Avanzar leyes sociales, cimentar con justicia los errores del pasado, eliminar el racismo atávico debieron ser prioridades. No se hizo, y es culpa de todos los que ejercieron situaciones de poder, desde derecha, izquierda o centro. Sucede que este es lugar tan corrupto que a nadie le interesó mejorarlo. El Gobierno plurinacional sigue la misma línea, manteniendo al pueblo en el estado de pobreza de antes, aleccionando el narcotráfico como sistema de progreso en sectores que le son afines, y llenándose los bolsillos como ni los fascistas lo hicieran. No hay estamento de poder hoy en Bolivia que no esté marcado por irregularidades y delitos. Que se hagan, a modo de congraciarse, esta vez sí, con los gringos, parodias de transparencia no soluciona nada.

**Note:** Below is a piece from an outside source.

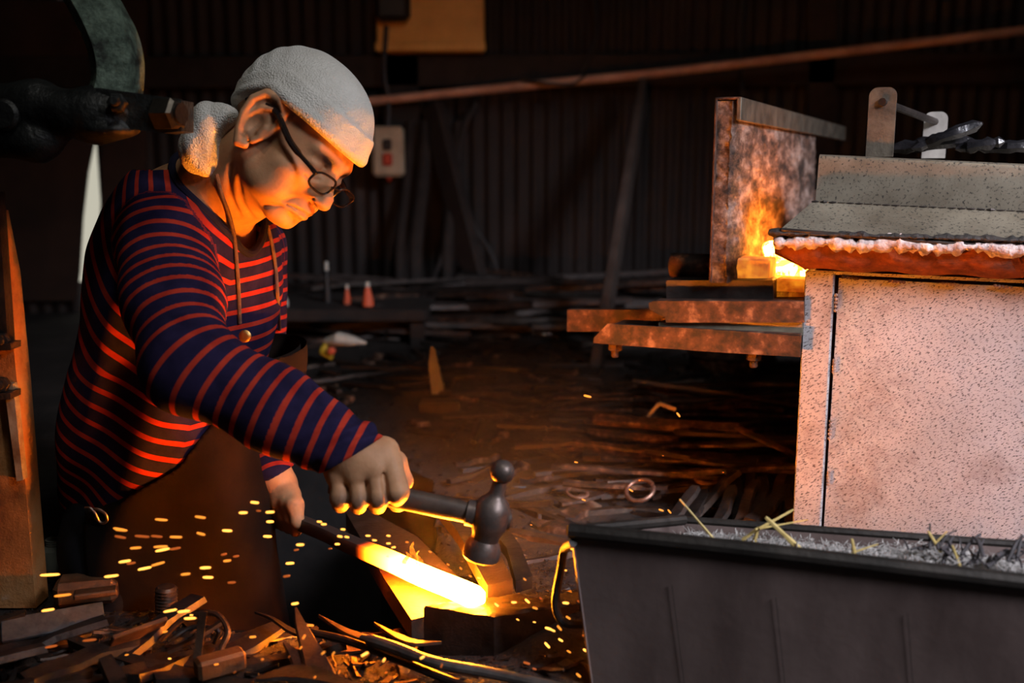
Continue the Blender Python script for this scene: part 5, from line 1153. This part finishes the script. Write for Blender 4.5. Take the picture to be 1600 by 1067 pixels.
# charred offcuts standing by the forge foot behind the trough
co = protos('charred_offcut', [(.15, .030, .008, .03), (.18, .026, .010, -.03), (.13, .024, .008, .04)], [m_bld, m_brn, m_ds], 'charred offcut at the forge foot', 'offcut', 'dark offcuts fanned out at the forge foot')
place(co, [((*G(x, y, .03)[:2], .035 + .01 * rnd.random()), (rnd.uniform(-.3, .3), rnd.uniform(-.4, -.1), rnd.uniform(.8, 1.5))) for x, y in ((1085, 800), (1110, 790), (1130, 800), (1150, 785), (1165, 800), (1185, 785), (1200, 800), (1215, 780), (1230, 795), (1140, 770), (1175, 770), (1060, 805), (1205, 765), (1225, 770))])
# long rods piled in front of the back wall
rp_ = protos('long_rod', [(1.1, .030, .022, .02), (.8, .022, .018, -.03), (1.3, .035, .016, .01), (.6, .030, .014, .05)], [m_ds, m_rs, mat('grey_rod', (.045, .032, .028), (.09, .065, .058), 20, .6, .2)], 'sooty rod piled before the back wall', 'rod', 'rods piled before the back wall')
sp = []
for i in range(70):
    x, y = rnd.uniform(-.9, .55), rnd.uniform(3.45, 4.1); sp.append(((x, y, gh(x, y) + .02 + .10 * rnd.random() * (1 if y > 3.7 else .5)), (rnd.uniform(-.4, .4), rnd.uniform(-.07, .07), rnd.gauss(0, .25))))
place(rp_, sp)
ls = protos('scrap_sliver', [(.16, .030, .010, .04), (.24, .022, .010, -.05), (.10, .040, .012, 0), (.30, .018, .010, .03)], [m_bld, m_brn, m_rs], 'scrap sliver on the workshop floor', 'scrap', 'slivers strewn over the workshop floor')
sp = []
while len(sp) < 230:
    x = rnd.uniform(-.9, .75); y = rnd.uniform(1.5, 3.5) ** 1.0
    if inpit(np.array([x]), np.array([y]))[0] or (x > .42 and y < 2.0) or (x < -.1 and y < 2.2): continue
    sp.append(((x, y, gh(x, y) + .004), (rnd.uniform(-.2, .2), rnd.uniform(-.12, .12), rnd.gauss(0, .7))))
place(ls, sp)
fs = protos('scrap_chip', [(.05, .012, .003, .05), (.08, .008, .003, -.05), (.035, .018, .004, 0), (.06, .006, .003, .1)], [m_bl, m_bld, m_brn], 'curled chip on ground by the anvil', 'scrap', 'chips of scale around the anvil')
sp = []
while len(sp) < 240:
    x = rnd.uniform(-.75, .13); y = rnd.uniform(1.0, 1.34)
    if inpit(np.array([x]), np.array([y]))[0] or (x > -.12 and y > 1.16): continue
    sp.append(((x, y, gh(x, y) + .002), (rnd.uniform(-.4, .4), rnd.uniform(-.4, .4), rnd.uniform(0, 6.28))))
place(fs, sp)
nb = protos('scrap_bar', [(.22, .026, .010, .02), (.16, .034, .008, -.04), (.28, .020, .012, .03), (.12, .040, .006, 0)], [m_bld, m_ds, m_brn, m_bld], 'forged offcut in the near blurred heap', 'offcut', 'offcuts heaped at the lower left corner')
sp = []
for i in range(34):
    x = rnd.uniform(-.78, -.30); y = rnd.uniform(1.0, 1.24)
    sp.append(((x, y, gh(x, y) + .008 + .03 * rnd.random() * (x < -.45)), (rnd.uniform(-.35, .35), rnd.uniform(-.25, .25), rnd.gauss(.5, .6))))
place(nb, sp)
# grit and flakes nobody could count
V = []; Fc = []; rs = np.random.RandomState(3)
def chips(n_, x0, x1, y0, y1, s0, s1):
    global V, Fc
    for _ in range(n_):
        x, y = rs.uniform(x0, x1), rs.uniform(y0, y1)
        if inpit(np.array([x]), np.array([y]))[0]: continue
        z = gh(x, y) + .001; s = rs.uniform(s0, s1); v = rs.normal(size=(4, 3)) * s * [1, 1, .4] + [x, y, z]; k = len(V); V += list(v); Fc += [(k, k + 1, k + 2), (k, k + 2, k + 3), (k, k + 3, k + 1), (k + 1, k + 3, k + 2)]
chips(9000, -.8, .5, .98, 1.6, .0008, .0042); chips(5000, -.5, 1.3, 1.6, 3.2, .002, .008)
tag(link_mesh('scale_grit', V, Fc, m_bld, smooth=False), 'loose flakes of forge scale and grit all over the ground', 'grit', kind='stuff')
# things half lost in the dark behind the man
def small_lathe(name, px, py, Y, prof, m, lab, cat, ax=(0, 0, 1)): return tag(MB().lathe(prof, P(px, py, Y), ax, 18).build(name, m), lab, cat)
m_org = mat('orange_plastic', (.62, .10, .04), (.72, .14, .06)); m_wht = mat('dusty_white_plastic', (.55, .52, .45), (.68, .66, .60), 20, .35); m_ylw = mat('yellow_plastic', (.50, .33, .02), (.6, .4, .03))
ws = empty('work_shelf', P(520, 560, 3.35), 0, 'dark low bench behind the man carrying small bottles', 'bench')
q = P(500, 478, 3.4); MB().box(q + [0, .15, -.02], (.75, .5, .04), bev=.004).build('top', m_tim, ws)
for sx_ in (-.34, .34):
    for sy_ in (-.05, .35): MB().box((q[0] + sx_, q[1] + sy_ + .0, q[2] / 2 - .02), (.05, .05, q[2]), bev=.003).build('leg', m_tim, ws)
def bottle(px, base, hpx, wpx, Y, mb_, mc, lab, kind='bottle'):
    s = Y / F; c = P(px, base, Y); H_, R_ = hpx * s, wpx * s / 2; e = empty(kind, c, 0, lab, kind); MB().lathe([(.001, 0), (R_, 0), (R_, H_ * .25), (R_ * .45, H_ * .75), (R_ * .4, H_ * .8)], c, (0, 0, 1), 16).build('body', mb_, e); MB().lathe([(R_ * .42, H_ * .8), (R_ * .42, H_), (.001, H_)], c, (0, 0, 1), 12).build('cap', mc, e)
bottle(575, 478, 38, 18, 3.35, m_org, m_wht, 'orange cone-shaped bottle with a white tip on the bench, right of the pair'); bottle(543, 478, 34, 12, 3.45, m_org, m_wht, 'slim orange bottle with a white cap, middle of the bench'); bottle(512, 478, 70, 14, 3.5, m_blk, m_wht, 'tall black bottle with a round white cap on the bench'); bottle(440, 478, 30, 22, 3.4, m_wht, m_blk, 'squat white bottle close beside the man\'s chest')
bt = empty('plastic_scoop', P(535, 548, 3.0), 0, 'white plastic scoop with a yellow handle lying on the dark floor', 'scoop')
MB().tube([P(512, 533, 3.0), P(530, 530, 2.98), P(552, 533, 2.97), P(572, 536, 2.96)], [.016, .028, .020, .005], 14, flat=.8).build('scoop_bowl', m_wht, bt); MB().tube(smooth_path([P(512, 535, 3), P(504, 550, 2.98), P(518, 558, 2.96)]), .010, 8).build('handle', m_ylw, bt); MB().lathe([(.001, -.01), (.012, -.006), (.012, .006), (.001, .01)], P(518, 548, 2.95), (0, -1, 0), 12).build('knob', m_org, bt)
m_knf = mat('ground_bright_steel', (.12, .11, .10), (.20, .185, .17), 12, .45, .3)
mb = MB(); mb.prism([P(x, y, 2.6) for x, y in ((673, 541), (679, 545), (692, 600), (693, 616), (674, 616), (669, 570))], (0, .012, 0)); tag(mb.build('bright_wedge', m_knf), 'bright steel wedge standing upright on the dark floor behind the hammer arm', 'wedge')
flat('floor_block', [(660, 622), (715, 622), (718, 628), (655, 630)], .03, .03, .03, m_bld, 'low dark block at the foot of the bright wedge', 'block')
m_chr = mat('polished_chrome', (.8, .8, .8), (.9, .9, .9), 10, .12, 1)
co_ = empty('coil_spring', P(848, 521, 3.2), 0, 'small shiny coiled spring on the far rods', 'spring')
pts = [P(832 + 28 * t, 520 + 3 * t, 3.2) + np.array([0, math.sin(t * 31) * .012, math.cos(t * 31) * .012]) for t in np.linspace(0, 1, 70)]; MB().tube(pts, .004, 6).build('coil', m_chr, co_)
tag(MB().lathe([(.001, -.01), (.012, 0), (.001, .01)], P(603, 519, 3.2), (1, 0, 0), 12).build('ball_bearing', m_chr), 'tiny shiny ball at the left end of the far rods', 'ball')
# dark tub and stuff below the forge ledge
q = G(1090, 640, 0); tag(MB().lathe([(.001, 0), (.10, 0), (.12, .16), (.125, .165), (.115, .165), (.095, .02), (.001, .02)], P(1140, 640, 2.75), (0, 0, 1), 24).build('dark_bucket', m_rs), 'dark rusty bucket in the shade below the angle iron', 'bucket')

# ------------------------------------------------------------------ sparks in the air
def spark_mat(name, c, s): return emit(name, c, s)
m_s1, m_s2, m_s3 = emit('spark_white_hot', (1, .42, .06), 3.2), emit('spark_orange', (1, .30, .03), 1.5), emit('spark_dull', (1, .20, .03), .5)
def spark_proto(L, r, m, lab, grp):
    V = []; Fc = []; rr = [.15, .8, 1, 1, .8, .15]; tt = [-.5, -.42, -.2, .2, .42, .5]
    for k in range(6): V += [(tt[k] * L, math.cos(a) * r * rr[k], math.sin(a) * r * rr[k]) for a in np.linspace(0, 2 * math.pi, 7)[:-1]]
    for k in range(5): Fc += [(k * 6 + j, k * 6 + (j + 1) % 6, k * 6 + 6 + (j + 1) % 6, k * 6 + 6 + j) for j in range(6)]
    Fc += [tuple(range(6))[::-1], tuple(30 + j for j in range(6))]; o = link_mesh('spark', V, Fc, m, local=True); return tag(o, lab, 'spark', grp)
LS = 'bright orange spark flying level in front of the dark apron and pit'; GS = 'sparks flying left of the anvil'
LR = 'glowing grain of scale flying right of the anvil'; GR_ = 'glowing grains right of the anvil'
LF = 'glowing spark falling over the scrap at the bottom'; GF = 'sparks over the foreground scrap'
sL = [(188, 827, 26, 2), (222, 838, 24, 3), (188, 839, 20, 3), (252, 812, 20, 2), (251, 854, 24, 2), (212, 856, 22, 2), (189, 828, 22, 2), (275, 839, 20, 2), (313, 808, 18, 2), (245, 838, 20, 3), (254, 859, 24, 1), (274, 857, 18, 3), (314, 834, 16, 2), (195, 877, 24, 1),
      (205, 880, 18, 3), (247, 881, 22, 2), (226, 888, 24, 1), (78, 898, 32, 1), (174, 900, 26, 1), (321, 887, 20, 1), (325, 902, 18, 1), (290, 897, 16, 2), (362, 910, 14, 3), (355, 829, 16, 1), (380, 801, 14, 1), (398, 785, 14, 1), (422, 800, 14, 1), (422, 815, 12, 1), (418, 838, 14, 1), (355, 876, 14, 2),
      (350, 866, 10, 3), (369, 869, 10, 3), (469, 851, 14, 1), (463, 859, 8, 3), (453, 880, 14, 1), (448, 900, 12, 3), (499, 815, 8, 1), (506, 819, 9, 1), (536, 827, 8, 1), (531, 838, 9, 1), (542, 839, 8, 1), (527, 850, 9, 1), (516, 857, 6, 3), (575, 837, 8, 1), (585, 844, 7, 1), (607, 837, 7, 1), (607, 849, 7, 1), (615, 855, 7, 1), (636, 847, 5, 2), (404, 798, 8, 3),
      (98, 930, 28, 2), (75, 953, 20, 1), (266, 954, 24, 1), (287, 955, 20, 1), (297, 966, 20, 1), (299, 961, 6, 1), (265, 1029, 6, 1), (198, 1023, 6, 2), (258, 987, 8, 2), (140, 1000, 22, 3), (80, 1010, 20, 3), (461, 943, 12, 1), (485, 977, 12, 2), (395, 995, 12, 2), (295, 1055, 9, 2), (316, 1058, 9, 2), (338, 1038, 8, 2)]
sR = [(893, 857, 10, 1), (883, 891, 6, 1), (824, 939, 10, 1), (836, 950, 9, 2), (803, 941, 9, 1), (776, 945, 9, 1), (763, 958, 8, 2), (884, 942, 11, 1), (910, 949, 9, 1), (888, 965, 9, 2), (857, 982, 12, 1), (855, 1008, 13, 1), (864, 985, 8, 1), (876, 1000, 9, 1), (916, 1017, 13, 1), (889, 1018, 8, 2), (904, 1055, 10, 2), (913, 994, 8, 3), (874, 981, 12, 2), (905, 940, 9, 3), (809, 968, 5, 1), (835, 972, 5, 1),
      (918, 619, 13, 2), (900, 722, 6, 2), (1033, 797, 9, 2), (1046, 799, 9, 2), (1048, 812, 10, 2), (986, 766, 8, 2), (912, 781, 7, 2), (1060, 648, 9, 2), (748, 903, 6, 1), (690, 900, 5, 1), (700, 882, 5, 2), (720, 888, 5, 2), (735, 900, 5, 2), (672, 862, 5, 2), (1036, 712, 3, 2), (1130, 738, 3, 2), (820, 905, 6, 2), (845, 935, 6, 3), (830, 820, 4, 2), (835, 1045, 8, 3), (900, 975, 8, 3), (823, 1036, 12, 3), (850, 1050, 10, 3)]
sF = [(570, 1022, 14, 1), (660, 1027, 10, 1), (600, 1031, 8, 1), (505, 1020, 8, 2), (521, 1021, 8, 2), (470, 1012, 7, 2), (475, 995, 9, 2), (492, 1058, 6, 2), (650, 1012, 5, 2), (572, 1036, 5, 2), (690, 1040, 8, 3), (530, 1050, 5, 2), (603, 1051, 4, 2), (452, 1026, 5, 3), (410, 1030, 5, 2), (367, 1050, 5, 3)]
for lst, lab, grp, ang0, Y0 in ((sL, LS, GS, .08, 1.14), (sR, LR, GR_, -.5, 1.15), (sF, LF, GF, .9, 1.06)):
    pr = {k: spark_proto(1, .16, m, lab, grp) for k, m in ((1, m_s1), (2, m_s2), (3, m_s3))}; used = set()
    for (x, y, L_, k) in lst:
        o = pr[k]
        if k in used: o = o.copy(); C.objects.link(o)
        used.add(k); Ys = Y0 + rnd.uniform(-.03, .03)
        if y < 830 and lst is sR: Ys = 1.5
        a = ang0 + rnd.uniform(-.08, .08) * (1 if lst is sL else 5); s = L_ * Ys / F; o.location = [float(v) for v in P(x, y, Ys)]; o.rotation_euler = (0, -a if x > 330 or lst is not sL else -a * 1.5, rnd.uniform(-.3, .3)); o.rotation_euler[1] = a if (lst is sL and y < 850) else o.rotation_euler[1]
        w = s * 1.0 if L_ > 9 else s * 1.3; o.scale = (s, min(s, 11 * Ys / F) * 1.1, min(s, 11 * Ys / F) * 1.1)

Poner payasos de una u otra índole en la policía, con minúscula, tampoco. Nina, Farfán, Santiesteban son nombres comunes de un lugar común. Y Sanabria, que parece ha decidido cantar un huayño, finalmente tal vez sea el que mejor parado salga de esto, entregando a los instigadores de su negocio.
El problema racial es el mayor en Bolivia. Hemos vivido de espaldas a nuestra diversidad, porque así convenía a los oligarcas, políticos y otros. Aquello ojalá haya terminado, pero que no se dé lugar al error inverso que devendrá en lo mismo. Si se elige la opción de Mugabe a la de Mandela, de Zimbabwe y no de Sudáfrica, estaremos condenándonos a un baño de sangre que nos tirará al foso de la historia. Ni siquiera será Bosnia, sino Ruanda, Sudán, Costa de Marfil, Sierra Leona, aunque a veces, en las noches de insomnio, sin solución concreta, me pongo malévolamente a pensar que quizá un millón de muertos tendría el hálito de una resurrección.
Mientras tanto, camino con mis pasos “gringos” por una Bolivia en la que siempre he de vivir, no como Morales, que dado el caso, huirá rico a refugiarse en tierra ajena, olvidando con facilidad que alguna vez fue pobre, que alguna vez fue indio. Entonces el gringo será él. Y orgulloso de serlo, además.